A few weeks back I was asked to talk to a training class of new advisors about the fresh reality in what it takes to attract prospective clients.

Historically many advisors thought of conversations with prospects as an event.

You’d ask for a meeting on the phone – and you’d either succeed or fail.

Or you’d meet with prospects – and if they didn’t sign up at the conclusion of that meeting, it was a failure.

The problem with viewing a prospect conversation as an event is that you have to ask for a firm commitment at the end of any interaction – whether it is a request to meet when talking on the phone or asking for a decision to invest when meeting face-to-face.

All too often, that request will be premature – and if it’s too soon in the process, the prospect feels under the gun. Feeling pressured gets prospects’ guards up and will typically lead to a poor outcome; that’s especially true given today’s general increase in scepticism towards the financial industry.

Happily, there is a solution – and that’s to change your thinking about the fundamental nature of prospecting.

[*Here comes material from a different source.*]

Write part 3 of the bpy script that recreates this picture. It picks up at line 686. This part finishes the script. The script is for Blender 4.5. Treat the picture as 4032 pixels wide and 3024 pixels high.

A process rather than an event

More and more, advisors will have to think about prospecting as a process rather than an event, and view it as a pipeline, in which your goal is to foster trust with prospective clients.

There are three components to a pipeline.

First is getting people into the pipeline – which means getting their agreement to receive communication from you.

Second is moving prospects through the pipeline by communicating in a way that builds trust. 

And finally is getting prospective clients out of the pipeline, something that typically starts by getting agreement to meet.